The domination of this form of decision-making has evolved, through the inclusion and continued expansion of the media (the chorus) in America’s 21st Century. As the methods of communication have evolved to the point of absurdity through the unchecked use of contributions and the unlimited reach of technology, the end state of the art appears to have dissipated into not a clash of best ideas, but a clash of the best dodgers and persuaders. Reporting of the clash does not help us parse the logic, but focuses on the headlines rather than the story. It has nothing to do with honor and truth. The focus is on whoever is wielding the power most effectively. And in the modern age, whether one is an attorney attempting to win a case or a candidate trying to win an election, money is a greater factor than ever before. Talented attorneys and their staffs are for those who can afford them. In court, experts on contentious issues are bought and sold in a kind of auction for the truth. You bought this expert. Opposing council bought another. The same happens on the campaign trail when the surge of an emerging candidate can be stopped with a blitz of negative advertising.
With the U.S. Supreme Court having provided personhood to corporations and equating money with freedom of speech, proponents of one side or the other have the means to overwhelm the opposition with not just facts, but partial truths, innuendos and often outright lies — whatever they can get by with. Given the lack of regulation and oversight, a condition ballyhooed by some, business may now do that with their customers. Financial institutions, after they’ve purchased all the available legislators and when forced to be “transparent,” can do so, for example, by publishing hundreds of pages of small print to discourage anyone from reading it. Lawyers have been using this technique against the opposition for years. You want disclosure, by God I’ll give you disclosure. In fact, banking as a political force, has shown that it largely beyond the reach of the law. Government bailouts were not used to save banks, it seems, as much as it was to enrich the perpetrators of the fraud, for example. And you see these are the folks who finance the campaigns of those who create and enforce the laws.
And (Whew! Finally) it is in this American world that Michael Connelly’s Lincoln Lawyer series operates. Clever Machiavellian approaches to government and business may be as old as, well, Machiavelli. But now such amoral cleverness is not really exceptional. It is the everyday way we pass laws and sell widgets. And Connelly’s lawyer is the modern semi-hero, after all. Mickey Haller, the ethically challenged protagonist of Connelly’s lawyer series is not Harry (Hieronymus) Bosch, Connelly’s fame-establishing central character. Though the half-brothers’ voices are similar, their actions are not. The brooding Bosch is uncompromising. The pragmatic Haller understands the twists and turns he must make to succeed. Bosch is so upright he is almost prudish. And Haller is so sly he’s almost sleazy. Though I am a fan of both, for me Haller is more complex and more interesting character. Bosch is the 20th Century hero. Haller is the 21st Century American protagonist. As crime stories go, Haller is neither the lone cowboy whose honor may not be bought. He is also not the noir central figure who pays dearly when the drama ends for his past bad acts. He is engaging in the prevailing greed-polluted dialectic we call “business” and “governance” and surviving. America is more Creon’s domain than Antigone’s. We may not want to believe that. We may want to believe that good will conquer evil if only we were pure enough. Mickey Haller takes the world as it is not as we want it to be.

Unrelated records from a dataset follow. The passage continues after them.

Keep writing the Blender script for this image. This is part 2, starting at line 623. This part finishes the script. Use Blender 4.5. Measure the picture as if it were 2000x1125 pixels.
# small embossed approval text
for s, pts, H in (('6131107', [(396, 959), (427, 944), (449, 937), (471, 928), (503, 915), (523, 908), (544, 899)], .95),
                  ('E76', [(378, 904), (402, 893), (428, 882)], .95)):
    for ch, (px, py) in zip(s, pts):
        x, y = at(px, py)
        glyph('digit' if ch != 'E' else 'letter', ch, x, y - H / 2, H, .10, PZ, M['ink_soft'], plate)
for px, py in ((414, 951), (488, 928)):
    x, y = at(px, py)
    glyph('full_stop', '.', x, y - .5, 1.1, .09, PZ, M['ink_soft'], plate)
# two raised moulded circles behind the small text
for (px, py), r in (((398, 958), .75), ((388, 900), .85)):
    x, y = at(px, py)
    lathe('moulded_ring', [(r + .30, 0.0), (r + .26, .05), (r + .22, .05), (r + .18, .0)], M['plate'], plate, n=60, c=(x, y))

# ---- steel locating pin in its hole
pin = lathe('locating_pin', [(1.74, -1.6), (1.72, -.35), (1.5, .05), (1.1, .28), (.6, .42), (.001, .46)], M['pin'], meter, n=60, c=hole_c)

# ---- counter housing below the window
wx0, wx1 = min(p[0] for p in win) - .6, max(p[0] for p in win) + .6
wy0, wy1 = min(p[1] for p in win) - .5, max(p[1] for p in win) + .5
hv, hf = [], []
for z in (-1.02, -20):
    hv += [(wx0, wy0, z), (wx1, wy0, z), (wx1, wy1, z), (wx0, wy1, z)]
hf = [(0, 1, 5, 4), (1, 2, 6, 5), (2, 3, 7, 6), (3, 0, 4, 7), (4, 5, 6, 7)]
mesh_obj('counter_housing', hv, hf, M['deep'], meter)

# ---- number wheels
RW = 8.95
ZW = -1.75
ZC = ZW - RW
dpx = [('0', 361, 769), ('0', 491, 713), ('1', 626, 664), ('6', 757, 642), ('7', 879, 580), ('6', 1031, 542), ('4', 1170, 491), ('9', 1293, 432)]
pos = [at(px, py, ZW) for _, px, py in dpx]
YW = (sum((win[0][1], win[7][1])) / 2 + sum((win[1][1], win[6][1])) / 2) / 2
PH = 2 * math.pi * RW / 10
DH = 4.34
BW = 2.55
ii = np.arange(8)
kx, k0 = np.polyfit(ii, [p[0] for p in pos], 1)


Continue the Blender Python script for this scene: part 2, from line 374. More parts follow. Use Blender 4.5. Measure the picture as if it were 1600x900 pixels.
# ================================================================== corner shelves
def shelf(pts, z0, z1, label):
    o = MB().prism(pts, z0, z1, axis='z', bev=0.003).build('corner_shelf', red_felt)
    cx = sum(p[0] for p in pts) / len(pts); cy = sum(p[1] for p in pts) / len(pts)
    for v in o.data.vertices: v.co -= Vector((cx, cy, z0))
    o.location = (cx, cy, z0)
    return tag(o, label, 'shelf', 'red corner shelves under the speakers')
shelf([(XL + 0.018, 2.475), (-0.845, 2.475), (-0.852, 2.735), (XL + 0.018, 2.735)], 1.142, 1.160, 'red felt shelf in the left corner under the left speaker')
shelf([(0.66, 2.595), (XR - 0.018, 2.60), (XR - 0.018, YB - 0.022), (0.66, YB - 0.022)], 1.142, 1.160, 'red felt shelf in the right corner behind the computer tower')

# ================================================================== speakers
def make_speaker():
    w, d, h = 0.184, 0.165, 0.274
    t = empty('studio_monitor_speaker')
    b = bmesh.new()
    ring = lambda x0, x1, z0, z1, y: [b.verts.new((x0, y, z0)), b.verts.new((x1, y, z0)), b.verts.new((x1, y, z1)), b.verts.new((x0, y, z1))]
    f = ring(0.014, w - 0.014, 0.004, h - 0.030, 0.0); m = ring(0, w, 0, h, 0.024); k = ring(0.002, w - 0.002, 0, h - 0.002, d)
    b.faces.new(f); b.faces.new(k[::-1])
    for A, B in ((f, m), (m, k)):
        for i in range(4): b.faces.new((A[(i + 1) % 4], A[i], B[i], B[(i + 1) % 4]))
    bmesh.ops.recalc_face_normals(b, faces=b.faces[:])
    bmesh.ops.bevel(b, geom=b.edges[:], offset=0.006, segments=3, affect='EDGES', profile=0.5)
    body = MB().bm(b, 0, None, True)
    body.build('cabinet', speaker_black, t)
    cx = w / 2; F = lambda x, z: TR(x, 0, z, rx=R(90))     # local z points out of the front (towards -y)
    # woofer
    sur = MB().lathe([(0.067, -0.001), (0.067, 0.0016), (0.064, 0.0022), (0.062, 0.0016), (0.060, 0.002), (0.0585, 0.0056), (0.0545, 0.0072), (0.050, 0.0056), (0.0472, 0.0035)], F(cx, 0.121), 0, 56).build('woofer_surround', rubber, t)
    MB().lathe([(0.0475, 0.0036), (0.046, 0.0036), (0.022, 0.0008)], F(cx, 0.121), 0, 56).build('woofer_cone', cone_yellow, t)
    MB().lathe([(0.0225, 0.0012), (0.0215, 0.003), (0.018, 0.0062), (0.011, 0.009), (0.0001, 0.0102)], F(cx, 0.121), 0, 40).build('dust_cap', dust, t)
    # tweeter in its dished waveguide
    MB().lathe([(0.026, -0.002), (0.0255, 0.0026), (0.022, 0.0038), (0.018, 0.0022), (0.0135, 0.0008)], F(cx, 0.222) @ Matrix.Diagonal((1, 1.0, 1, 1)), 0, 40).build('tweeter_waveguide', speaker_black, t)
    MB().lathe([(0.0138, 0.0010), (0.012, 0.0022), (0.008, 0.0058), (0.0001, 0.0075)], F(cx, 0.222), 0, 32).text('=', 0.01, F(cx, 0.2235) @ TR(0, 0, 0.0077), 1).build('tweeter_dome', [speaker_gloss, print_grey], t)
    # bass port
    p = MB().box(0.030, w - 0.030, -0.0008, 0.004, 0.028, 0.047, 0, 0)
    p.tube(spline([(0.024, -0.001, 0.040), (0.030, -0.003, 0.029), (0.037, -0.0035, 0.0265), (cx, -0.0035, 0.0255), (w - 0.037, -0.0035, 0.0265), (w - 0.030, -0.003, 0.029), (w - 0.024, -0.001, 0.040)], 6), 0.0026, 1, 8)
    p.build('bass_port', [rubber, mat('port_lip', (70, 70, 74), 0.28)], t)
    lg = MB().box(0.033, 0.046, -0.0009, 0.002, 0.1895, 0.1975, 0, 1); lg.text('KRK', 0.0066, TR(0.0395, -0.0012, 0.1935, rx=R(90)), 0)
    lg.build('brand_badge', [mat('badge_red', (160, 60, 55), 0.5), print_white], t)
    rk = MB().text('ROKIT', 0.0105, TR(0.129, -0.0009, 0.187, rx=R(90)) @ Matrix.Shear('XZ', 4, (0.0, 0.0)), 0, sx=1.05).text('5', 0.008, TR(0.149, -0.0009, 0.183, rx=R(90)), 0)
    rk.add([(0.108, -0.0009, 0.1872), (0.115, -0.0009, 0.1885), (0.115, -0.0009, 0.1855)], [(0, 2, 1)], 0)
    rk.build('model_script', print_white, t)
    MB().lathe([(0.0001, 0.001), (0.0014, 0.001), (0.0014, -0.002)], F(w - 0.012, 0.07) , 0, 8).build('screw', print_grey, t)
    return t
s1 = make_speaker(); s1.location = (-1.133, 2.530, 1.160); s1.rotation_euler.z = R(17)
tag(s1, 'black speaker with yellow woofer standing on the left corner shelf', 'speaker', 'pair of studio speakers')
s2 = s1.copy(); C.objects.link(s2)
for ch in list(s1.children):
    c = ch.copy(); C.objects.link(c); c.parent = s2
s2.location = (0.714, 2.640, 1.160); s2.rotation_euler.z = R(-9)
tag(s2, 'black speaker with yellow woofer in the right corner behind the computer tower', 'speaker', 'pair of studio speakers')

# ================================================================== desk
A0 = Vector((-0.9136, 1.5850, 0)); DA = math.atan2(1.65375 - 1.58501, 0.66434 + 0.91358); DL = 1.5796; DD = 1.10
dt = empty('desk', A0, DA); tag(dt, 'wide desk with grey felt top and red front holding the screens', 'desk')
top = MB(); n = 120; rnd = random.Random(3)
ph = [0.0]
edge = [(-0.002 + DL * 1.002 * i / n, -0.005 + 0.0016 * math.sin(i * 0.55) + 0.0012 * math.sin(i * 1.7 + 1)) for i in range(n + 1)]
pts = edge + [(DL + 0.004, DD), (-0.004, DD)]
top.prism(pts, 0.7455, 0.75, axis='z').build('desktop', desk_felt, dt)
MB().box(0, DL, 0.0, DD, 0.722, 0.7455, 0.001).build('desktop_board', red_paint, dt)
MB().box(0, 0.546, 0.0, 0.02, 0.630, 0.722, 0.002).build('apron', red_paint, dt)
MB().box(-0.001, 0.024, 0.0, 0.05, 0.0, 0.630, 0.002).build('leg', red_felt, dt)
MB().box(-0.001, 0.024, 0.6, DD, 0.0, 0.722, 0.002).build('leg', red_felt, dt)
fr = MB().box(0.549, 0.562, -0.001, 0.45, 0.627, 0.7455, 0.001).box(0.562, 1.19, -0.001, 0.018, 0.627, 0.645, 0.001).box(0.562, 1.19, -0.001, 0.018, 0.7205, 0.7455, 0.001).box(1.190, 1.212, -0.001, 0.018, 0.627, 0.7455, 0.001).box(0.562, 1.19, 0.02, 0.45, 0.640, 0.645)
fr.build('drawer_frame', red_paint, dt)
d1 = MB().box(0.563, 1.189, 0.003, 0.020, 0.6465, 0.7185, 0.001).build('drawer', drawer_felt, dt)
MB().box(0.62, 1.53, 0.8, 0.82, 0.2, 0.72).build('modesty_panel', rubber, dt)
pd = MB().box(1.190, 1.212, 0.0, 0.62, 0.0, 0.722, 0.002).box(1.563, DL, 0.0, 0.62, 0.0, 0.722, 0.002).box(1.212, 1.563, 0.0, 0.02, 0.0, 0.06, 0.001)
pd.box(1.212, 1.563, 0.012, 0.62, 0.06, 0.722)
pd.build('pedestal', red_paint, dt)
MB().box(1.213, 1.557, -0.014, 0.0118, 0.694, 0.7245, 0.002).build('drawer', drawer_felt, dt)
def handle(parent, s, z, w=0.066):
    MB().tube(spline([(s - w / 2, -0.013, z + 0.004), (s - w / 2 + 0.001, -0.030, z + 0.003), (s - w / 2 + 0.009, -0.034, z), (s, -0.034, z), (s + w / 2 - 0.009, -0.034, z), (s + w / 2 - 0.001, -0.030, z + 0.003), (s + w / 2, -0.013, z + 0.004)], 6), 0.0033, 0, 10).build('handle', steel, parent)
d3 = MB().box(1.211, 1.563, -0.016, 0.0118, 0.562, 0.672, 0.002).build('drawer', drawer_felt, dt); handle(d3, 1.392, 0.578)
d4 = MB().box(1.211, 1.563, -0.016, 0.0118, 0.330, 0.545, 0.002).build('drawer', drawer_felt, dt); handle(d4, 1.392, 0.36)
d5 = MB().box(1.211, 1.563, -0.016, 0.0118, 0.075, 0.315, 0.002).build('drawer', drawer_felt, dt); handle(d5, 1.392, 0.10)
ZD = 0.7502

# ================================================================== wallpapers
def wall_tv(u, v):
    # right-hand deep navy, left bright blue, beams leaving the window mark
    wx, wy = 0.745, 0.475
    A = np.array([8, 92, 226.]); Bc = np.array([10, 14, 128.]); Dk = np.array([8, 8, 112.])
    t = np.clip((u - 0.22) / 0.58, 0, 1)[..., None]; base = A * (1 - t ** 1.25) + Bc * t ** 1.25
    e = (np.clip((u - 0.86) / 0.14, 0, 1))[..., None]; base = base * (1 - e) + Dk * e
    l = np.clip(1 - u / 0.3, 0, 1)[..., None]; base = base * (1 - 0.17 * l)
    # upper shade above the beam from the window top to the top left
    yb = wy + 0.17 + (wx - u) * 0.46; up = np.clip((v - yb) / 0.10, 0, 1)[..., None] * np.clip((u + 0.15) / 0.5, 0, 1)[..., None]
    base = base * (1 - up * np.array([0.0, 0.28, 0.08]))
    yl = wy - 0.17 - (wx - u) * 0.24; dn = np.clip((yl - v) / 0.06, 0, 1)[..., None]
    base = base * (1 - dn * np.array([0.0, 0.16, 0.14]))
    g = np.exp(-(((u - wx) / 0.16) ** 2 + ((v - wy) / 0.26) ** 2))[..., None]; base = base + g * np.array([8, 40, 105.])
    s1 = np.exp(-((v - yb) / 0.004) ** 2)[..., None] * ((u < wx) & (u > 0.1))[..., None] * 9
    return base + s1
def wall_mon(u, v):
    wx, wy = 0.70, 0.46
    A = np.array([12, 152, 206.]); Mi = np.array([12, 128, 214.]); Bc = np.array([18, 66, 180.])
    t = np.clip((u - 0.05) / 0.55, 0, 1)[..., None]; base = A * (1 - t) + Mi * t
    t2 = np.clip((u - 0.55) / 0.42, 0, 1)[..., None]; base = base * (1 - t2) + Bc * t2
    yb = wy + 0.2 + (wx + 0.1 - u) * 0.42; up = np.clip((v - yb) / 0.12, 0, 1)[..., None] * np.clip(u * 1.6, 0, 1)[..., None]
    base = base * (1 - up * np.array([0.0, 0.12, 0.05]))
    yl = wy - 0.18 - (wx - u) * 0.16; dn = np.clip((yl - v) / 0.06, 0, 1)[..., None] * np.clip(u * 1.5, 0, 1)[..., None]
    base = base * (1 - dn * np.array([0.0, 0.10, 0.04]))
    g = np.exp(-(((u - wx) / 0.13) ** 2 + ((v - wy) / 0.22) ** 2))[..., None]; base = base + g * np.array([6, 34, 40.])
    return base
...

In The Fifth Witness Connelly turns his keen reporting skills and his experience with the court system and police departments into a something “ripped from the headlines,” but it is in some ways less than that. How compelling can foreclosures be? I wondered about that when the subject of the book was first mentioned. The truth is we don’t exactly get an expose of the thrilling world of accounting tricks. How much of that kind of detail could we stand? In fact, we don’t get an indictment or expose of the world’s finance industry and the compromised morality in which businesses and its leaders operate, which is what I expected. But I had no right to that expectation. It is a murder story.
Connelly, on the other hand has created something important, I think. While I may have looked for THE book of its times — say the early 2010’s version of Bonfire of the Vanities — he has created a thoroughly fascinating and relevant protagonist, a tightrope artist, a survivor in morally ambiguous times, one that is definitely of his times.